Taksim bizimdir dedik; peki ya Lice?

[ A+ ] /[ A- ]

Özgür APAK
Fraksiyon

Bu ülkedeki bir kısım kalınkafalı her ikiyüzlülük sınavından başarıyla geçerken, samimiyet ve dürüstlük sınavlarından çakmak zorunda mı?

Taksim’de Gezi Parkı’na Toplu Kışlası-AVM vb. ıvır zıvır yapılmasın ve ağaçlar kesilmesin diye başlayan ve her kesimi ve kimliği içine alan direniş dalga dalga büyüyüp, bambaşka yerlere doğru gidiyorken, maalesef o bir kısım kalınkafalılar tarafından da, “Lice’liler karakol yapılmasına neden karşı çıkıyorlar?” şeklinde devam ediyor…

Kendi hayat standartlarına bağlı; kendi şehrine sahip çıkmaya kararlı bu insanlar, “orada, Lice’de bir köy var uzakta” namesini söyleyerek aslında bir işkencehane olan karakollara karşı çıkan halk hakkında atıp tutabiliyor; kendi devletinden gözü gibi koruduğu hayatının, yaşam standartının o gitmediği köyde aynı devlet tarafından hunharca harcandığını görmekten aciz yaşamaya devam edebiliyor…

Hatta daha da ileri gidip kendi devletinin, kendi direnişi için söylediği “başkalarının elinde oyuncak olarak alanlara çıkıyorlar” sözünü oradaki Kürtler için hiç çekinmeden, gocunmadan, tam bir eşşeklik örneği olarak kullanabiliyor. Bu nasıl olabiliyor?

Taksim bizimdir dedik; peki Lice bizim değil mi?

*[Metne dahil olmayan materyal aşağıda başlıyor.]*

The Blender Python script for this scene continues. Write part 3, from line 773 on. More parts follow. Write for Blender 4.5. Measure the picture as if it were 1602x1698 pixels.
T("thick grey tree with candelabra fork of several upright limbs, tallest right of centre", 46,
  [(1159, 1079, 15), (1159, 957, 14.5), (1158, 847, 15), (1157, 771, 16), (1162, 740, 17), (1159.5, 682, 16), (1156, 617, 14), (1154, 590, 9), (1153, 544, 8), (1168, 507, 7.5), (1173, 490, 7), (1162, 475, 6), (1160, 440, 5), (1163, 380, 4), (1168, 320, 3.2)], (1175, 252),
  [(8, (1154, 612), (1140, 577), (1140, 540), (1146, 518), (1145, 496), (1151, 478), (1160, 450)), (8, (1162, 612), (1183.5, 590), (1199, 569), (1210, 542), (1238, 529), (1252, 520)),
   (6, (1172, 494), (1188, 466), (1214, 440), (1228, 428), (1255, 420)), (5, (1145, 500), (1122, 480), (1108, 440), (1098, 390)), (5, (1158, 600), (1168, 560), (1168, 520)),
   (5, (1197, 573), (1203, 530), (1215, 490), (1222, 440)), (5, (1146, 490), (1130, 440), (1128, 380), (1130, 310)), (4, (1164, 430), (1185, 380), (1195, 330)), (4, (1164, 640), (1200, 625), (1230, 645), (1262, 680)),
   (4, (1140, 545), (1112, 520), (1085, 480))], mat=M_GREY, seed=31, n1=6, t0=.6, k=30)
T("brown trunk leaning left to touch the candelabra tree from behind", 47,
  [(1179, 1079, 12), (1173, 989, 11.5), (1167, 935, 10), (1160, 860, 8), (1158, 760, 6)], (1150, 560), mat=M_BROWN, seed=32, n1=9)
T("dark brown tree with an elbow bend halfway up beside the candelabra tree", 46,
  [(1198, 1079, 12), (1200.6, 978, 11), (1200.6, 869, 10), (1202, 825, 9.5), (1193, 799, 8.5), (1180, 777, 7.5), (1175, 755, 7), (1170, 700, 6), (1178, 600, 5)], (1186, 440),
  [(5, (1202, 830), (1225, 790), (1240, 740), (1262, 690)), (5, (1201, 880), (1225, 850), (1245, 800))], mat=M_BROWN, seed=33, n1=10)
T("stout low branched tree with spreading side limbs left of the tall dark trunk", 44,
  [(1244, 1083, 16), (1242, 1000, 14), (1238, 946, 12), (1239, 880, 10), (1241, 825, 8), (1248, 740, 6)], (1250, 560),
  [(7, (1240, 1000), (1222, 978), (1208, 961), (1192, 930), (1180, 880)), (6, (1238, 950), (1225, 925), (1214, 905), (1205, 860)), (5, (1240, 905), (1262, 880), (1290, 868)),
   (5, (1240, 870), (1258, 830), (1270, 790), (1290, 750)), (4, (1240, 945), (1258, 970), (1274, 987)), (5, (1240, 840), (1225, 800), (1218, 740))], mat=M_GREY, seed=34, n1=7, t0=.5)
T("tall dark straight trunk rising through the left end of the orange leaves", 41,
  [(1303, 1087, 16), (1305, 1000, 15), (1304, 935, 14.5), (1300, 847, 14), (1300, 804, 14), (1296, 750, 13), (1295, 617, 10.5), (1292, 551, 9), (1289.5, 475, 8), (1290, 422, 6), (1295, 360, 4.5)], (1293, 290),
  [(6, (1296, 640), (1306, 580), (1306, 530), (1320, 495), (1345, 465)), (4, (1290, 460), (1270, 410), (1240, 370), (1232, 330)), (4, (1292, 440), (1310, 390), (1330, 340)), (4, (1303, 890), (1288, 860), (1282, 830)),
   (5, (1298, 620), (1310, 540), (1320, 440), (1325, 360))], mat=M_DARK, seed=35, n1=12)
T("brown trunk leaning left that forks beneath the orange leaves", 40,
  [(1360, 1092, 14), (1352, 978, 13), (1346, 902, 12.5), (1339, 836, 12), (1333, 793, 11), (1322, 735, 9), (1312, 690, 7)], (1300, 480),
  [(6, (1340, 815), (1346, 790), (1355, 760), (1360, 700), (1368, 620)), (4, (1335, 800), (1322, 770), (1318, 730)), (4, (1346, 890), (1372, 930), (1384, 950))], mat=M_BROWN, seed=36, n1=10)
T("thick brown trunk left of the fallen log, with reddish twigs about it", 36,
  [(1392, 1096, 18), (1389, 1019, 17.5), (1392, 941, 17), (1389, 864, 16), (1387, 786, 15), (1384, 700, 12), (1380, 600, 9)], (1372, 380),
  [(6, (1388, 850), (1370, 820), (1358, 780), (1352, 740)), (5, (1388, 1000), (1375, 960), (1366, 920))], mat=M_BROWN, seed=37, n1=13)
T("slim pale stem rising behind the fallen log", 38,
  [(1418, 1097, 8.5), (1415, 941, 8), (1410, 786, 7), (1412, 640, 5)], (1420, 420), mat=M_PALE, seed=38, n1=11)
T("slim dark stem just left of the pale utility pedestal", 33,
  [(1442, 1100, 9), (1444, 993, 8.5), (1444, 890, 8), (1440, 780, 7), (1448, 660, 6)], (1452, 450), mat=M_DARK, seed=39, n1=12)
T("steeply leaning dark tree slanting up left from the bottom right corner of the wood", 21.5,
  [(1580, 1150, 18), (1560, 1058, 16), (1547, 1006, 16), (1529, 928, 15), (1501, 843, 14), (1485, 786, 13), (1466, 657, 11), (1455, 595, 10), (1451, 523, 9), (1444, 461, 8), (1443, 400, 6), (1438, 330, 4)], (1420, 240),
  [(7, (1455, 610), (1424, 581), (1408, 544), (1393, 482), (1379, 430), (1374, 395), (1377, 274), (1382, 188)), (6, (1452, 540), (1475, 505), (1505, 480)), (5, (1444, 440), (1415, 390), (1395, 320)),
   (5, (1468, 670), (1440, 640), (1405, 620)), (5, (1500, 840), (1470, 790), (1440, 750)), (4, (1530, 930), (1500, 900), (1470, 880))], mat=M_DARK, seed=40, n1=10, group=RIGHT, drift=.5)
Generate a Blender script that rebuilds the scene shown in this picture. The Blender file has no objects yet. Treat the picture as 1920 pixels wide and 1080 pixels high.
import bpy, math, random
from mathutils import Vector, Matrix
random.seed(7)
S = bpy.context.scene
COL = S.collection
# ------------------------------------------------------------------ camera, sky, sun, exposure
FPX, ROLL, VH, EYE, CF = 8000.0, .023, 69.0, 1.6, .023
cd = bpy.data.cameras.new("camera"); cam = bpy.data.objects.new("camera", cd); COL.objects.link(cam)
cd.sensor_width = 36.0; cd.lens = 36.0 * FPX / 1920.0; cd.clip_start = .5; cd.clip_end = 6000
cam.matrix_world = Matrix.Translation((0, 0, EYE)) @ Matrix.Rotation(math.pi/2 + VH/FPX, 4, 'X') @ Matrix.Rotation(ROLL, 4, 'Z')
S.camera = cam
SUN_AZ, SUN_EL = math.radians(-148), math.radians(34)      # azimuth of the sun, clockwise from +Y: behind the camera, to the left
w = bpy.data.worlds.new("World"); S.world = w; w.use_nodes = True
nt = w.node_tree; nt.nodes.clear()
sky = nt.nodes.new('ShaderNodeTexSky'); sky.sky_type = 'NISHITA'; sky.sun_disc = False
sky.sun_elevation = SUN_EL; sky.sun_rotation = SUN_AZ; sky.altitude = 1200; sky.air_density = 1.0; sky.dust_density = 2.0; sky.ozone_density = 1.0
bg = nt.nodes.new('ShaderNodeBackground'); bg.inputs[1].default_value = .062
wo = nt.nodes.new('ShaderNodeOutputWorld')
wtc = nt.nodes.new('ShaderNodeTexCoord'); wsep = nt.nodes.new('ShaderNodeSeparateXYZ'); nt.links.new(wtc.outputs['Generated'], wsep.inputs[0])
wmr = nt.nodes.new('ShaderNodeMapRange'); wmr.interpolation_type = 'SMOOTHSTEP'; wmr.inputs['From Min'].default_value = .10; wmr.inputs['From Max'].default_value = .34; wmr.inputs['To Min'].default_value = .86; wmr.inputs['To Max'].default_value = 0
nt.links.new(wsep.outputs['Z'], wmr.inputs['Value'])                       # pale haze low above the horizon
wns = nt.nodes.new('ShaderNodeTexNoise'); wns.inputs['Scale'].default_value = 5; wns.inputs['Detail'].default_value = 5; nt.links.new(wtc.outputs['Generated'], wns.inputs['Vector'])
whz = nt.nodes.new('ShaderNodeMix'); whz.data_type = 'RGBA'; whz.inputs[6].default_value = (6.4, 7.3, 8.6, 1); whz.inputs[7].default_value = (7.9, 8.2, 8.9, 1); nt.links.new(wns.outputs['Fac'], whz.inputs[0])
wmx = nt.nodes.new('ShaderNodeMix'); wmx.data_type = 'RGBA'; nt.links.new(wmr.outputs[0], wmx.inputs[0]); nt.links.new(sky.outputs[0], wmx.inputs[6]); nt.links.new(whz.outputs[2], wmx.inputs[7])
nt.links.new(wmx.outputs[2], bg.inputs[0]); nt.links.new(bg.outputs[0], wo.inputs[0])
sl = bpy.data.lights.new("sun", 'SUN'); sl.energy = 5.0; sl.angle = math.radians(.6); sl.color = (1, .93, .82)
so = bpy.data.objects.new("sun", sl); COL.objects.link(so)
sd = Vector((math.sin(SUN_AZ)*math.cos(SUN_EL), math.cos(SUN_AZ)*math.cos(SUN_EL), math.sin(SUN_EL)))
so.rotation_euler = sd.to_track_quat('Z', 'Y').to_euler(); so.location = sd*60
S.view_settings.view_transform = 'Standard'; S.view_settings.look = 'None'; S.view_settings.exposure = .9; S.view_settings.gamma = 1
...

Gezi Direnişi’nde ölen ve yaralanan insanlar kadar değeri yok mu Medeni Yıldırım’ın?

İstanbul’da, Ankara’da ya da her neredeyse orada polis şiddetine direnirken “Kürtler alanlara çıkmadı; yanımızda durmadılar” diye, yanında seninle barikat kurmuş o çocukları bayrak taşımadıkları için tanımadığından, şimdi aynı devletin askeri halka plastik mermiyle değil, gerçek mermiyle ateş ederken kafanı kuma gömüyor olmanı kabul edemiyorum.

Devlet, polisin yetemediği durumda Jandarmayı kullanabilmek için yasalar, önergeler hazırlıyorken; yani belki yarın, belki yarından da yakın bir tarihte Gezi Parkı için yeniden eyleme geçtiğinde karşına polis yerine jandarma dikildiğinde, sosyal medyada çok sık rastlaştığım üzere “Askeri suçlamayı bırakın, onlar görevini yapıyor” diyebilecek misin?

“Polisimiz destan yazdı” cümlesi ölenler, gözü çıkanlar, travma yaşayanlar, gözaltına alınanlar aklına geldiğinde içine dokunurken, bu sefer “Jandarmamız da seyahatname yazdı” dediklerinde mutlu mu olacaksın?

Ey arkadaş! Devletin medyası “Lice’de örgüt var” dedi; “molotof var” dedi; “bellerinde silah var” dedi; ellerinde “Savaş değil barış istiyoruz” yazan bir pankart olduğu halde “karakol bastılar” dedi; kaymakamı nasıl bir aklın ürünü olduğunu anlamadığımız bir şekilde “birbirlerini vurdular” dedi; valisi “havaya ateş açıldı” dedi ve sanki bunların hiçbiri Gezi Direnişi’nde olmamış gibi ve bunların hepsine o zaman gülüp geçmemiş gibi şimdi nasıl inanabiliyorsun?

Aynı medyanın Gezi Parkı direnişlerindeki yalanlarını deneyimlemiş; dezenformasyonu görmüş; kolluk kuvvetinden gazını, suyunu, copunu yemiş insanların zihnindeki karakolların hala yıkılmamış olduğunu görmek çok üzücü.

Görünen o ki, “ya hep beraber ya hiç birimiz” sloganını bazıları yanlış anlamış… Benim derin üzüntüm, kaygım, endişem, kızgınlığım ve hayal kırıklığım budur. Affola.